More “fun” stuff pertaining to the ‘end of the world’ nonsense on May 21st… Time is running out folks, make the best of today (your final day) before it’s too late!
By the way, all you “good Christians” who are presumably going to heaven (wherever that may be) take some good reading material, because it might get quite monotonous there; an eternity of angels floating around sounds like quite a bore.
The stupidity of it all. I wonder what the idiots who believe this quackery will say on May 22nd? TGO
Refer to story below. Source: TIME
The world is going to end on Saturday. Maybe. OK, probably not.
Harold Camping, an 89-year-old radio evangelist, says that May 21, 2011 is the final, official, Biblical Judgement Day, when “all true believers are to be raptured to be forever with Christ” and nonbelievers are left on Earth to suffer through the end of the world. I hope he’s wrong, because otherwise this weekend is really going to suck.
This is Camping’s second attempt to pin down the rapture.
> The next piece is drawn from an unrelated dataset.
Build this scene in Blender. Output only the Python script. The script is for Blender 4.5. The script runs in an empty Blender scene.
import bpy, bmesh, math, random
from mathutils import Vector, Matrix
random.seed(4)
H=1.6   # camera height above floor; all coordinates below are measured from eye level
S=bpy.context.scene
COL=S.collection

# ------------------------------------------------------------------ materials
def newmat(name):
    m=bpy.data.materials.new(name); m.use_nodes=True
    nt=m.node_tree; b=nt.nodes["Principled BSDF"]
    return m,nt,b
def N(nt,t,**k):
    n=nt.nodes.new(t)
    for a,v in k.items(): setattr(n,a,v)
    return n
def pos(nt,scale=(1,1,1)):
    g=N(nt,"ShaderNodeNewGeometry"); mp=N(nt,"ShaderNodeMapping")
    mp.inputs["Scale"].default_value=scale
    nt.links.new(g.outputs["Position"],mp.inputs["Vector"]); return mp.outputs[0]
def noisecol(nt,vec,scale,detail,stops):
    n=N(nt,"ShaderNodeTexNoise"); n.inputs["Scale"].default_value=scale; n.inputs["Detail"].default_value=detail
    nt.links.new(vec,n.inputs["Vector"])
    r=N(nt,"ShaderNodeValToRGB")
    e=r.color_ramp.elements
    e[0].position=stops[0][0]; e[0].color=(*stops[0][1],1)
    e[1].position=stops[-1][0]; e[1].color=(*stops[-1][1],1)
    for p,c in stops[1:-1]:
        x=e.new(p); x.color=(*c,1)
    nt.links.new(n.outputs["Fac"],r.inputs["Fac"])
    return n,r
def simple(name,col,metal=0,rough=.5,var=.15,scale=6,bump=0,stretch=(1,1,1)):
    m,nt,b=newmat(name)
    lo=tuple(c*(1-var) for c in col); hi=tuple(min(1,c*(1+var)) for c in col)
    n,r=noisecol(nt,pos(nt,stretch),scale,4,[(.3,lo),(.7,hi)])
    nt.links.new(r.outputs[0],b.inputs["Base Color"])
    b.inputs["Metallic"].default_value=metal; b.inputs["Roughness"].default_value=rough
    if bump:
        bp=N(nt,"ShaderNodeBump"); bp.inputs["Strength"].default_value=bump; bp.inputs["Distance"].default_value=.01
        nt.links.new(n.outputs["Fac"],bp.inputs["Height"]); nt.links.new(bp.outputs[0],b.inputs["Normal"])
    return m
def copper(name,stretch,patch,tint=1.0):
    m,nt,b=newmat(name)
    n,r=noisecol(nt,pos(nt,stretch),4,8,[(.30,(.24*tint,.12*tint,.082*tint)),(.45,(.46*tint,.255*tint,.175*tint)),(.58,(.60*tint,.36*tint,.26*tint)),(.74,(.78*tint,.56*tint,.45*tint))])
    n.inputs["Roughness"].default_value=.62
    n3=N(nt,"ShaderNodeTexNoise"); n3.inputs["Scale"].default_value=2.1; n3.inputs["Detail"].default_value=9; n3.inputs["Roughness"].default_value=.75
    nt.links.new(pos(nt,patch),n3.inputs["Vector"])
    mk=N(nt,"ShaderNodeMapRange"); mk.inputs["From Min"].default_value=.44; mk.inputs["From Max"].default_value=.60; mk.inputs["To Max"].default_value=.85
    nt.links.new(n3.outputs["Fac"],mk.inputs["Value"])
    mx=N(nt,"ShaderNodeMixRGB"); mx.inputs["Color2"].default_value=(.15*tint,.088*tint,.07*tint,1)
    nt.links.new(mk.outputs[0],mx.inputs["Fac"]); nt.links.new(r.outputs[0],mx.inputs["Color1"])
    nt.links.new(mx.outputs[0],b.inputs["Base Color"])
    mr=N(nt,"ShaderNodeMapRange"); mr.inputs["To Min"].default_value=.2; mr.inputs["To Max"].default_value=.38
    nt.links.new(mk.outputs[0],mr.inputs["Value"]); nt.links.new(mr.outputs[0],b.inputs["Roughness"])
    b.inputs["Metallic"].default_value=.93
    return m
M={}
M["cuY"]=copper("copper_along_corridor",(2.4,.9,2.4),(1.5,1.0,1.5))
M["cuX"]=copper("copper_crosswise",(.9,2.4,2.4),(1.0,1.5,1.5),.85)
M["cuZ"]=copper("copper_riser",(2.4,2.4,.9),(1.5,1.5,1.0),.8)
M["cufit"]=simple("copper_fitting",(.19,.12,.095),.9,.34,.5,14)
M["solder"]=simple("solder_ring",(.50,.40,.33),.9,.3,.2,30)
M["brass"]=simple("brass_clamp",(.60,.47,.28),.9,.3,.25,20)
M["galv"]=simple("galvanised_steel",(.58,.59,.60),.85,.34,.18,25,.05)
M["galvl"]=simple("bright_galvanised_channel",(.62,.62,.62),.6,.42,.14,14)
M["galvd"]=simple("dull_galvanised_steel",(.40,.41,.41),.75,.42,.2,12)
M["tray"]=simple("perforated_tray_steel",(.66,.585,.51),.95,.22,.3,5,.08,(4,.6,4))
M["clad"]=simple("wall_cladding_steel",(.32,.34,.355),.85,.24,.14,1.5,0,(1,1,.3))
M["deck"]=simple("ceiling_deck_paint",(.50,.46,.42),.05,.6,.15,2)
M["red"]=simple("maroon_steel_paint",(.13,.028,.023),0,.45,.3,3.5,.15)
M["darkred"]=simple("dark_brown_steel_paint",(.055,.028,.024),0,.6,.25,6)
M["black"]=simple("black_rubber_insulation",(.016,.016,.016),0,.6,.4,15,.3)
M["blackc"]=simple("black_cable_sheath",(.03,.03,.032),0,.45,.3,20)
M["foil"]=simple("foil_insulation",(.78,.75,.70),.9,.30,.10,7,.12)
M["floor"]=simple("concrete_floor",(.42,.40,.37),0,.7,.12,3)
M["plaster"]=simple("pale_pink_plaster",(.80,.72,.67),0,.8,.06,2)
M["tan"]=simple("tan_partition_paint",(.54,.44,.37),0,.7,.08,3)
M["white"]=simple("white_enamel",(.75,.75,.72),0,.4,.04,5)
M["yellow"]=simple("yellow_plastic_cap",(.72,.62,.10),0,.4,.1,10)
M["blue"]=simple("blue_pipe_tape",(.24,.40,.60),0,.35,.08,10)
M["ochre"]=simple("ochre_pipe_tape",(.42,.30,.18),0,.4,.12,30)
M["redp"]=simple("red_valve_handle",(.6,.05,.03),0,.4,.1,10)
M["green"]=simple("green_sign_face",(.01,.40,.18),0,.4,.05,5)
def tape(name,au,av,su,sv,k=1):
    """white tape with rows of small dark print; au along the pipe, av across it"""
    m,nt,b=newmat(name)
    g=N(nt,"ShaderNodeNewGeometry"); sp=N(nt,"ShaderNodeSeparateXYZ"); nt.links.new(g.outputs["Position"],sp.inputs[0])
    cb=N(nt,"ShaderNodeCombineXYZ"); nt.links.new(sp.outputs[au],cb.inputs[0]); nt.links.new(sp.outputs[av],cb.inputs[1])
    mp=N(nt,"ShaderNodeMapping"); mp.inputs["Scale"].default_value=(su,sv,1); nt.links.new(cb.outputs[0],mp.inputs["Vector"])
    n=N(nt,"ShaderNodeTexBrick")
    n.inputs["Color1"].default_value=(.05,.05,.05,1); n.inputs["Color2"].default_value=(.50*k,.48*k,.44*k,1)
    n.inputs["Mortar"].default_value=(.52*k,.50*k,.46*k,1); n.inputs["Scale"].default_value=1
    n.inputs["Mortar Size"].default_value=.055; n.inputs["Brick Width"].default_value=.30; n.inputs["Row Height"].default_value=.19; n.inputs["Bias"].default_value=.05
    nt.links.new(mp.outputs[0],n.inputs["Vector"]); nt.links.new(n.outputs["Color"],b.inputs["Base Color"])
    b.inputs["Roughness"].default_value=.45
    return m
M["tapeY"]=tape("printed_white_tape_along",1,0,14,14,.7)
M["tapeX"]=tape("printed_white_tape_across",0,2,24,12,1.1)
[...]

His previous prediction of when the world would end, September 1994 – of which Camping said he was “99.9 percent certain” – arrived not with rivers of blood but with preliminary hearings in the O.J. Simpson trial. Camping attributed his error to a mathematical miscalculation. This time, he says, May 21 is definitely accurate.
“It’s amazing to me that people would follow this guy,” says Tim LaHaye, co-author of the best-selling Left Behind book series, a campy, action-packed rendition of the rapture in which the righteous are airlifted to heaven like something out of a Twilight Zone episode, leaving behind their possessions and unmanned vehicles, which then conveniently crash into those operated by atheists and agnostics. Both LaHaye and co-author Jerry Jenkins are ardent believers in an impending Judgment Day, but they say there’s no way to know when it will happen. “Those of us who truly believe that the rapture will come don’t need people like Camping spouting off inaccuracies,” says Jenkins. “We look kooky enough as it is.”
But what if the folks at Family Radio are right? Bart Centre, co-owner of Eternal Earth-Bound Pets, a company staffed by atheists who for $135 promise to take care of Christians’ household pets in the event of the rapture, says he has seen a 27% increase in business because of Camping’s predictions (So far, 259 thoughtful pet owners have registered with the site). Centre says he does have an actual rescue plan in place but admits that should Camping’s forecast for five months of world-shattering earthquakes prove accurate, it might be difficult to put into action. “We can’t predict if there’ll be any cracks in the Earth or if lava will flow everywhere,” Centre says. But if it does, he’ll do his best to save your dog or cat anyway. (Do All Dogs Go to Heaven? Businesses Offer to Care For Pets, Post-Rapture.)
The fact that people like Centre are taking this seriously enough not to make Eternal Earth-Bound Pets a massive waste of money has me thinking, what if the rapture really does occur tomorrow? If this is my last day on Earth, I should probably spend it doing something more interesting than writing this article.
I called Tim Roberts, editor of the forthcoming book 1,000 Things To Do Before You Die, who suggested I travel to Africa to see wild chimpanzees. “Wait, but you only have one day,” he remembered. “You probably don’t have time to see chimpanzees.”
Roberts is right; there isn’t time to travel to Africa. I could eat a lot of food, I suppose. That might be fun. Or go to church. But I don’t think Camping and his followers would consider me sufficiently religious for their specific type of salvation.
I asked friends, family, Facebook acquaintances and the hundreds of strangers who follow me on Twitter what they would do if they somehow found out that this whole May 21 thing were real. Here’s what they said:
I would go to a really fancy museum and touch everything
I’d buy the most expensive bottle of scotch I could get my hands on (like $1,000) and drink it. Oh, and I’d buy a cigar to go with it
Feel the emotions of exposing myself on public transportation
Punch my boss
Finally tell all those kids with the saggy pants to pull their pants up
Bust dogs out of the shelter and gorillas out of the zoo
Eat pies and cheese and stuff
I’d have my girlfriend come over and just lay in bed with me wearing our finest formal wear like the elderly couple in Titanic
Buy expensive crystal wine glasses and smash them against a wall
I’d probably just start asking random really hot girls if they want to sleep with me
Well, I’d definitely stop folding laundry
Eat nothing but $2 Taco Bell meals
Watch Party of Five on Netflix
Challenge Michael Jordan to a one on one
I’m going to do exactly what I did on September 6, 1994: listen to Ace of Base
The May 21 rapture is supposed to start with a giant earthquake at 6 p.m. New Zealand time, and then spread across the world, hitting every time zone at exactly 6 p.m. If I wake up on Saturday morning to reports of crumbling Earth and absolute chaos unfolding around the world, I guess I’ll call up Centre, give my dog some extra food (just in case), loot a museum and eat a pie. If there’s time left, I’ll practice jumping across lava.